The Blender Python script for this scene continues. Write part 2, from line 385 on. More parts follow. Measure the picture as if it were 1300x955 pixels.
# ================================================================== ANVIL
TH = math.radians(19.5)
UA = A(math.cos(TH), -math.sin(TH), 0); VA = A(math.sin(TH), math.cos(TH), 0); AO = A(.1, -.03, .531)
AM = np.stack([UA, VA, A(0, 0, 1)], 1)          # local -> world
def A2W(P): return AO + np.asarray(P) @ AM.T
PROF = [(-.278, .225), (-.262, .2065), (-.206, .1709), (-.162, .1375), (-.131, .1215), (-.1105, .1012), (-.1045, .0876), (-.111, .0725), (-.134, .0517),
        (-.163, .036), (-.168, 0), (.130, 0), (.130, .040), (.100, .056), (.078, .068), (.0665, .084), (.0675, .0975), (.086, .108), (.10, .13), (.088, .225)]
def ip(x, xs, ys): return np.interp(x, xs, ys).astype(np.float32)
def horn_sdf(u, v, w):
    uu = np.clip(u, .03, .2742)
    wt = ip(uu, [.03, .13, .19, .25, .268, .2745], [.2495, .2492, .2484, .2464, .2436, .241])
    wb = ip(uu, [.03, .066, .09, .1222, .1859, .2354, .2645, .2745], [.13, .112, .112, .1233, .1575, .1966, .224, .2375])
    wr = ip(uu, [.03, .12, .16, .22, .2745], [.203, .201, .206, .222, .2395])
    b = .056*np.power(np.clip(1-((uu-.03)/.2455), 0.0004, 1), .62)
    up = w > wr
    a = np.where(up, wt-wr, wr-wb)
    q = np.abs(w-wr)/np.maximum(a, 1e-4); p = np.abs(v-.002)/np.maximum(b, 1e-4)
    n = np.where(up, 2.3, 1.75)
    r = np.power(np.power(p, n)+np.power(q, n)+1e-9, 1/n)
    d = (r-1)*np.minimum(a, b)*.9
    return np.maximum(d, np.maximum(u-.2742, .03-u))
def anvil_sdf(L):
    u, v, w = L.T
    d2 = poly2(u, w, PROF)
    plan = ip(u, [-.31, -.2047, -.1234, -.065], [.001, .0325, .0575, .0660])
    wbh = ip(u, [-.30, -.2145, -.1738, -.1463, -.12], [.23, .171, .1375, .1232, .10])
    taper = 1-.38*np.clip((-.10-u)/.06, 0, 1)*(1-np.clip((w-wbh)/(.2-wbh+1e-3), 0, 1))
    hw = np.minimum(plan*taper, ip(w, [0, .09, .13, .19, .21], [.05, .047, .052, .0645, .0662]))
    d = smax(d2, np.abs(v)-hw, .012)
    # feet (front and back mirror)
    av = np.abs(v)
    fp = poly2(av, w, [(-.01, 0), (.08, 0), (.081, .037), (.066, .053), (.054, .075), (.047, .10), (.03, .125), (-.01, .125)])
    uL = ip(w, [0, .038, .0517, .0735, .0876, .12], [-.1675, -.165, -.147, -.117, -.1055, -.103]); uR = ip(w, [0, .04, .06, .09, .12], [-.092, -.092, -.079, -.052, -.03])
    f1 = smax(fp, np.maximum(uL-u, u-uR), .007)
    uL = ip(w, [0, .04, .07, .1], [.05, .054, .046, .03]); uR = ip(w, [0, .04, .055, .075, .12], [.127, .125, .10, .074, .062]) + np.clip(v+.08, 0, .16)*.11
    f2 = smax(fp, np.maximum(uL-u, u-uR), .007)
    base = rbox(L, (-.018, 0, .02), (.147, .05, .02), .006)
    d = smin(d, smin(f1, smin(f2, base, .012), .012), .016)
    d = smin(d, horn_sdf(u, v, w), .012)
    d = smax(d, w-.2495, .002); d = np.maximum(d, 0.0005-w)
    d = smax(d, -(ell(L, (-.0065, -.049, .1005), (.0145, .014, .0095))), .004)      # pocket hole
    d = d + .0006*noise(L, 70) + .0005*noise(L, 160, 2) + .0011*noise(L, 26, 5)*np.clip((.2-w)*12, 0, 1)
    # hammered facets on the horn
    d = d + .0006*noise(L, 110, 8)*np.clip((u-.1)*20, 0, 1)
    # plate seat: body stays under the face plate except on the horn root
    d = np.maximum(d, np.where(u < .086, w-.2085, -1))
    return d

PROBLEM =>
Your task is to output all of the data above word for word.

COMPLETE ANSWER =>
The Blender Python script for this scene continues. Write part 2, from line 385 on. More parts follow. Measure the picture as if it were 1300x955 pixels.
# ================================================================== ANVIL
TH = math.radians(19.5)
UA = A(math.cos(TH), -math.sin(TH), 0); VA = A(math.sin(TH), math.cos(TH), 0); AO = A(.1, -.03, .531)
AM = np.stack([UA, VA, A(0, 0, 1)], 1)          # local -> world
def A2W(P): return AO + np.asarray(P) @ AM.T
PROF = [(-.278, .225), (-.262, .2065), (-.206, .1709), (-.162, .1375), (-.131, .1215), (-.1105, .1012), (-.1045, .0876), (-.111, .0725), (-.134, .0517),
        (-.163, .036), (-.168, 0), (.130, 0), (.130, .040), (.100, .056), (.078, .068), (.0665, .084), (.0675, .0975), (.086, .108), (.10, .13), (.088, .225)]
def ip(x, xs, ys): return np.interp(x, xs, ys).astype(np.float32)
def horn_sdf(u, v, w):
    uu = np.clip(u, .03, .2742)
    wt = ip(uu, [.03, .13, .19, .25, .268, .2745], [.2495, .2492, .2484, .2464, .2436, .241])
    wb = ip(uu, [.03, .066, .09, .1222, .1859, .2354, .2645, .2745], [.13, .112, .112, .1233, .1575, .1966, .224, .2375])
    wr = ip(uu, [.03, .12, .16, .22, .2745], [.203, .201, .206, .222, .2395])
    b = .056*np.power(np.clip(1-((uu-.03)/.2455), 0.0004, 1), .62)
    up = w > wr
    a = np.where(up, wt-wr, wr-wb)
    q = np.abs(w-wr)/np.maximum(a, 1e-4); p = np.abs(v-.002)/np.maximum(b, 1e-4)
    n = np.where(up, 2.3, 1.75)
    r = np.power(np.power(p, n)+np.power(q, n)+1e-9, 1/n)
    d = (r-1)*np.minimum(a, b)*.9
    return np.maximum(d, np.maximum(u-.2742, .03-u))
def anvil_sdf(L):
    u, v, w = L.T
    d2 = poly2(u, w, PROF)
    plan = ip(u, [-.31, -.2047, -.1234, -.065], [.001, .0325, .0575, .0660])
    wbh = ip(u, [-.30, -.2145, -.1738, -.1463, -.12], [.23, .171, .1375, .1232, .10])
    taper = 1-.38*np.clip((-.10-u)/.06, 0, 1)*(1-np.clip((w-wbh)/(.2-wbh+1e-3), 0, 1))
    hw = np.minimum(plan*taper, ip(w, [0, .09, .13, .19, .21], [.05, .047, .052, .0645, .0662]))
    d = smax(d2, np.abs(v)-hw, .012)
    # feet (front and back mirror)
    av = np.abs(v)
    fp = poly2(av, w, [(-.01, 0), (.08, 0), (.081, .037), (.066, .053), (.054, .075), (.047, .10), (.03, .125), (-.01, .125)])
    uL = ip(w, [0, .038, .0517, .0735, .0876, .12], [-.1675, -.165, -.147, -.117, -.1055, -.103]); uR = ip(w, [0, .04, .06, .09, .12], [-.092, -.092, -.079, -.052, -.03])
    f1 = smax(fp, np.maximum(uL-u, u-uR), .007)
    uL = ip(w, [0, .04, .07, .1], [.05, .054, .046, .03]); uR = ip(w, [0, .04, .055, .075, .12], [.127, .125, .10, .074, .062]) + np.clip(v+.08, 0, .16)*.11
    f2 = smax(fp, np.maximum(uL-u, u-uR), .007)
    base = rbox(L, (-.018, 0, .02), (.147, .05, .02), .006)
    d = smin(d, smin(f1, smin(f2, base, .012), .012), .016)
    d = smin(d, horn_sdf(u, v, w), .012)
    d = smax(d, w-.2495, .002); d = np.maximum(d, 0.0005-w)
    d = smax(d, -(ell(L, (-.0065, -.049, .1005), (.0145, .014, .0095))), .004)      # pocket hole
    d = d + .0006*noise(L, 70) + .0005*noise(L, 160, 2) + .0011*noise(L, 26, 5)*np.clip((.2-w)*12, 0, 1)
    # hammered facets on the horn
    d = d + .0006*noise(L, 110, 8)*np.clip((u-.1)*20, 0, 1)
    # plate seat: body stays under the face plate except on the horn root
    d = np.maximum(d, np.where(u < .086, w-.2085, -1))
    return d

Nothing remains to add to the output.